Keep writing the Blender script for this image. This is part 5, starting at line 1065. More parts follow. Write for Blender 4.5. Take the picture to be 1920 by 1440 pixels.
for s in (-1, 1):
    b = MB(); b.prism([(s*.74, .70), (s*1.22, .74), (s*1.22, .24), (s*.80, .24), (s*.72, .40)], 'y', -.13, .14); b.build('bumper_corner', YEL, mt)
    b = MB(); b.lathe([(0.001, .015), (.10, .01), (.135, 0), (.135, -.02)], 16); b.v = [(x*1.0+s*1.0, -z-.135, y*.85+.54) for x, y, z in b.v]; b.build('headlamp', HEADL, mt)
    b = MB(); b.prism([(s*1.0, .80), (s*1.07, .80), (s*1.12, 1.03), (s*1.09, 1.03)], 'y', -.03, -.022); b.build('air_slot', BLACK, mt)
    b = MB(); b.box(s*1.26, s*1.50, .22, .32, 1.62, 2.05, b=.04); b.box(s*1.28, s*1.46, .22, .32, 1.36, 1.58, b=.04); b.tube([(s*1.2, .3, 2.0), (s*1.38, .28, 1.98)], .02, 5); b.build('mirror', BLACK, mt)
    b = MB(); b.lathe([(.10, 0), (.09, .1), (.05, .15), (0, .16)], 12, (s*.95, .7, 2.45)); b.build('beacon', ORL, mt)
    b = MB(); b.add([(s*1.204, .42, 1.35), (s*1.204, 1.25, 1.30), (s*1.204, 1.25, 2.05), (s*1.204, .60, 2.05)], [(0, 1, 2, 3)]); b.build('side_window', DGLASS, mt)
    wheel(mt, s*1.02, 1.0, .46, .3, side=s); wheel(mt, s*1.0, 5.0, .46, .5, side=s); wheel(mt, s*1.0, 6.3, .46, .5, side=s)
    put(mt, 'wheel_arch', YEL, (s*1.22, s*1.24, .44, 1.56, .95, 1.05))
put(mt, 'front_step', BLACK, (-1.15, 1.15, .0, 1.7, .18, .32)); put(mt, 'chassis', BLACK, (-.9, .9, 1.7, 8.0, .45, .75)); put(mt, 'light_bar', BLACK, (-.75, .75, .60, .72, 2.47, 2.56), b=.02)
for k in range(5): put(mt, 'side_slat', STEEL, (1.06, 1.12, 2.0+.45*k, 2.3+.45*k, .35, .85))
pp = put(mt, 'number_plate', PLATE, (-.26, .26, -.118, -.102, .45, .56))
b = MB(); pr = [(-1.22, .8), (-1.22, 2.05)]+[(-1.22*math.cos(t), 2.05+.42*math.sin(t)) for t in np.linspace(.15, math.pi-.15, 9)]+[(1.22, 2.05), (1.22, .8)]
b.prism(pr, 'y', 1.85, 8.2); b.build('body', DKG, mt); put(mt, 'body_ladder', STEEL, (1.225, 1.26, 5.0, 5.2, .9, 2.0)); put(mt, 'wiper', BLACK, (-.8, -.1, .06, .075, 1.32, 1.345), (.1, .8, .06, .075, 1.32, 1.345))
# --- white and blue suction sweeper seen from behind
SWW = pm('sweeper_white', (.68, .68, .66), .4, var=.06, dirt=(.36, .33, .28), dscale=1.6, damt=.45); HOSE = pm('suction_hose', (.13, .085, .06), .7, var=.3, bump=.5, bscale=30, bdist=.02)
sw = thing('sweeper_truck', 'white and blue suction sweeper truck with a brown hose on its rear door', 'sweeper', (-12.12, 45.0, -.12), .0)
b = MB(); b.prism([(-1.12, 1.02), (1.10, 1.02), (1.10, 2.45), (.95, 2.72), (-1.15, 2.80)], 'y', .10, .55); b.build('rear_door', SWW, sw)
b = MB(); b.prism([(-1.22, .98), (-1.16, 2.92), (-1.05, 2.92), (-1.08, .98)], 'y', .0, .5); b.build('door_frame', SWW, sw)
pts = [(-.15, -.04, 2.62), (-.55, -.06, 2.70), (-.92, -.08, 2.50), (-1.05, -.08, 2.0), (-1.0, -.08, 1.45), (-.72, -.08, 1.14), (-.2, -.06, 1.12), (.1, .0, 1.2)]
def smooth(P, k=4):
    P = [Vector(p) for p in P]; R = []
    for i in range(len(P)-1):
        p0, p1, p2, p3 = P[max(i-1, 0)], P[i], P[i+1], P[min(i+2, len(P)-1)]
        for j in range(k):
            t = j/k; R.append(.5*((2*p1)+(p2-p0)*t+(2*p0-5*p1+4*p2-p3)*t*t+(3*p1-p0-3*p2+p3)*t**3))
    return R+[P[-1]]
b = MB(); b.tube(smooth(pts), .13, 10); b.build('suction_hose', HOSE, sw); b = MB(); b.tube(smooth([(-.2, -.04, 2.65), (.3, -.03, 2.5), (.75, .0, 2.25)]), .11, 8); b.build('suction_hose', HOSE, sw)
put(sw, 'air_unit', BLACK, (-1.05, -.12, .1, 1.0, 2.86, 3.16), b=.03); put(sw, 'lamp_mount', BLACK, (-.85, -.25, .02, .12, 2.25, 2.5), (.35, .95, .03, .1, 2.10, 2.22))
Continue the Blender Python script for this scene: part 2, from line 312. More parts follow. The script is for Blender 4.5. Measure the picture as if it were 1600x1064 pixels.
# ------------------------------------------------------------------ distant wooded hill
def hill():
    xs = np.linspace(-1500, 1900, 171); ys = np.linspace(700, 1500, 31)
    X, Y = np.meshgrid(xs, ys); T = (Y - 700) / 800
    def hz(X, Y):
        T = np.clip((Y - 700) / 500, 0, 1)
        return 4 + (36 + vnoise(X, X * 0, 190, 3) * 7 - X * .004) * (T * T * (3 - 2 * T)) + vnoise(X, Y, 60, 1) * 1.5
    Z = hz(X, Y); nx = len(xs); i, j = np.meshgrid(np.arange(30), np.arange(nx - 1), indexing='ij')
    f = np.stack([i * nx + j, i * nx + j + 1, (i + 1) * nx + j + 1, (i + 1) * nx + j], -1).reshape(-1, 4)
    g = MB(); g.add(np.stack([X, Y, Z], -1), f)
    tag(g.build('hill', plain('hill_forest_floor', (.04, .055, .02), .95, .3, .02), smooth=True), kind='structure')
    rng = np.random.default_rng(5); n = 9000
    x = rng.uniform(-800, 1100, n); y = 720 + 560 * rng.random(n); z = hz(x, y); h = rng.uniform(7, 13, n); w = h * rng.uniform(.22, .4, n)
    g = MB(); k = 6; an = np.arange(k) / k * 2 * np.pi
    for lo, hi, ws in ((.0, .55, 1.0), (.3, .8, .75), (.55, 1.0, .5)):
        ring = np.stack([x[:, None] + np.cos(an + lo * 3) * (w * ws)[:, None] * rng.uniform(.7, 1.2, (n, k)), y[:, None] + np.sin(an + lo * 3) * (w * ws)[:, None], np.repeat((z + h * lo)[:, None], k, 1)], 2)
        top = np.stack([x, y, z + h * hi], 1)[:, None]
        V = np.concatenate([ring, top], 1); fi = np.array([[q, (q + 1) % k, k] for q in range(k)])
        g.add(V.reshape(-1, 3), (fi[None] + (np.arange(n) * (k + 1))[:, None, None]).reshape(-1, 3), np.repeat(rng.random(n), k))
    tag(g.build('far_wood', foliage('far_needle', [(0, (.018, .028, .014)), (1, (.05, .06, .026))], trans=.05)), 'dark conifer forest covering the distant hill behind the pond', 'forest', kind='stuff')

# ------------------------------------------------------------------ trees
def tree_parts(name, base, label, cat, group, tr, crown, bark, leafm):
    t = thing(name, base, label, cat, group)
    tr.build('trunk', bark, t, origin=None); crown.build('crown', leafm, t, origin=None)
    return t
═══
All of the lines above must be returned exactly.

Keep writing the Blender script for this image. This is part 5, starting at line 1065. More parts follow. Write for Blender 4.5. Take the picture to be 1920 by 1440 pixels.
for s in (-1, 1):
    b = MB(); b.prism([(s*.74, .70), (s*1.22, .74), (s*1.22, .24), (s*.80, .24), (s*.72, .40)], 'y', -.13, .14); b.build('bumper_corner', YEL, mt)
    b = MB(); b.lathe([(0.001, .015), (.10, .01), (.135, 0), (.135, -.02)], 16); b.v = [(x*1.0+s*1.0, -z-.135, y*.85+.54) for x, y, z in b.v]; b.build('headlamp', HEADL, mt)
    b = MB(); b.prism([(s*1.0, .80), (s*1.07, .80), (s*1.12, 1.03), (s*1.09, 1.03)], 'y', -.03, -.022); b.build('air_slot', BLACK, mt)
    b = MB(); b.box(s*1.26, s*1.50, .22, .32, 1.62, 2.05, b=.04); b.box(s*1.28, s*1.46, .22, .32, 1.36, 1.58, b=.04); b.tube([(s*1.2, .3, 2.0), (s*1.38, .28, 1.98)], .02, 5); b.build('mirror', BLACK, mt)
    b = MB(); b.lathe([(.10, 0), (.09, .1), (.05, .15), (0, .16)], 12, (s*.95, .7, 2.45)); b.build('beacon', ORL, mt)
    b = MB(); b.add([(s*1.204, .42, 1.35), (s*1.204, 1.25, 1.30), (s*1.204, 1.25, 2.05), (s*1.204, .60, 2.05)], [(0, 1, 2, 3)]); b.build('side_window', DGLASS, mt)
    wheel(mt, s*1.02, 1.0, .46, .3, side=s); wheel(mt, s*1.0, 5.0, .46, .5, side=s); wheel(mt, s*1.0, 6.3, .46, .5, side=s)
    put(mt, 'wheel_arch', YEL, (s*1.22, s*1.24, .44, 1.56, .95, 1.05))
put(mt, 'front_step', BLACK, (-1.15, 1.15, .0, 1.7, .18, .32)); put(mt, 'chassis', BLACK, (-.9, .9, 1.7, 8.0, .45, .75)); put(mt, 'light_bar', BLACK, (-.75, .75, .60, .72, 2.47, 2.56), b=.02)
for k in range(5): put(mt, 'side_slat', STEEL, (1.06, 1.12, 2.0+.45*k, 2.3+.45*k, .35, .85))
pp = put(mt, 'number_plate', PLATE, (-.26, .26, -.118, -.102, .45, .56))
b = MB(); pr = [(-1.22, .8), (-1.22, 2.05)]+[(-1.22*math.cos(t), 2.05+.42*math.sin(t)) for t in np.linspace(.15, math.pi-.15, 9)]+[(1.22, 2.05), (1.22, .8)]
b.prism(pr, 'y', 1.85, 8.2); b.build('body', DKG, mt); put(mt, 'body_ladder', STEEL, (1.225, 1.26, 5.0, 5.2, .9, 2.0)); put(mt, 'wiper', BLACK, (-.8, -.1, .06, .075, 1.32, 1.345), (.1, .8, .06, .075, 1.32, 1.345))
# --- white and blue suction sweeper seen from behind
SWW = pm('sweeper_white', (.68, .68, .66), .4, var=.06, dirt=(.36, .33, .28), dscale=1.6, damt=.45); HOSE = pm('suction_hose', (.13, .085, .06), .7, var=.3, bump=.5, bscale=30, bdist=.02)
sw = thing('sweeper_truck', 'white and blue suction sweeper truck with a brown hose on its rear door', 'sweeper', (-12.12, 45.0, -.12), .0)
b = MB(); b.prism([(-1.12, 1.02), (1.10, 1.02), (1.10, 2.45), (.95, 2.72), (-1.15, 2.80)], 'y', .10, .55); b.build('rear_door', SWW, sw)
b = MB(); b.prism([(-1.22, .98), (-1.16, 2.92), (-1.05, 2.92), (-1.08, .98)], 'y', .0, .5); b.build('door_frame', SWW, sw)
pts = [(-.15, -.04, 2.62), (-.55, -.06, 2.70), (-.92, -.08, 2.50), (-1.05, -.08, 2.0), (-1.0, -.08, 1.45), (-.72, -.08, 1.14), (-.2, -.06, 1.12), (.1, .0, 1.2)]
def smooth(P, k=4):
    P = [Vector(p) for p in P]; R = []
    for i in range(len(P)-1):
        p0, p1, p2, p3 = P[max(i-1, 0)], P[i], P[i+1], P[min(i+2, len(P)-1)]
        for j in range(k):
            t = j/k; R.append(.5*((2*p1)+(p2-p0)*t+(2*p0-5*p1+4*p2-p3)*t*t+(3*p1-p0-3*p2+p3)*t**3))
    return R+[P[-1]]
b = MB(); b.tube(smooth(pts), .13, 10); b.build('suction_hose', HOSE, sw); b = MB(); b.tube(smooth([(-.2, -.04, 2.65), (.3, -.03, 2.5), (.75, .0, 2.25)]), .11, 8); b.build('suction_hose', HOSE, sw)
put(sw, 'air_unit', BLACK, (-1.05, -.12, .1, 1.0, 2.86, 3.16), b=.03); put(sw, 'lamp_mount', BLACK, (-.85, -.25, .02, .12, 2.25, 2.5), (.35, .95, .03, .1, 2.10, 2.22))
Continue the Blender Python script for this scene: part 2, from line 312. More parts follow. The script is for Blender 4.5. Measure the picture as if it were 1600x1064 pixels.
# ------------------------------------------------------------------ distant wooded hill
def hill():
    xs = np.linspace(-1500, 1900, 171); ys = np.linspace(700, 1500, 31)
    X, Y = np.meshgrid(xs, ys); T = (Y - 700) / 800
    def hz(X, Y):
        T = np.clip((Y - 700) / 500, 0, 1)
        return 4 + (36 + vnoise(X, X * 0, 190, 3) * 7 - X * .004) * (T * T * (3 - 2 * T)) + vnoise(X, Y, 60, 1) * 1.5
    Z = hz(X, Y); nx = len(xs); i, j = np.meshgrid(np.arange(30), np.arange(nx - 1), indexing='ij')
    f = np.stack([i * nx + j, i * nx + j + 1, (i + 1) * nx + j + 1, (i + 1) * nx + j], -1).reshape(-1, 4)
    g = MB(); g.add(np.stack([X, Y, Z], -1), f)
    tag(g.build('hill', plain('hill_forest_floor', (.04, .055, .02), .95, .3, .02), smooth=True), kind='structure')
    rng = np.random.default_rng(5); n = 9000
    x = rng.uniform(-800, 1100, n); y = 720 + 560 * rng.random(n); z = hz(x, y); h = rng.uniform(7, 13, n); w = h * rng.uniform(.22, .4, n)
    g = MB(); k = 6; an = np.arange(k) / k * 2 * np.pi
    for lo, hi, ws in ((.0, .55, 1.0), (.3, .8, .75), (.55, 1.0, .5)):
        ring = np.stack([x[:, None] + np.cos(an + lo * 3) * (w * ws)[:, None] * rng.uniform(.7, 1.2, (n, k)), y[:, None] + np.sin(an + lo * 3) * (w * ws)[:, None], np.repeat((z + h * lo)[:, None], k, 1)], 2)
        top = np.stack([x, y, z + h * hi], 1)[:, None]
        V = np.concatenate([ring, top], 1); fi = np.array([[q, (q + 1) % k, k] for q in range(k)])
        g.add(V.reshape(-1, 3), (fi[None] + (np.arange(n) * (k + 1))[:, None, None]).reshape(-1, 3), np.repeat(rng.random(n), k))
    tag(g.build('far_wood', foliage('far_needle', [(0, (.018, .028, .014)), (1, (.05, .06, .026))], trans=.05)), 'dark conifer forest covering the distant hill behind the pond', 'forest', kind='stuff')

# ------------------------------------------------------------------ trees
def tree_parts(name, base, label, cat, group, tr, crown, bark, leafm):
    t = thing(name, base, label, cat, group)
    tr.build('trunk', bark, t, origin=None); crown.build('crown', leafm, t, origin=None)
    return t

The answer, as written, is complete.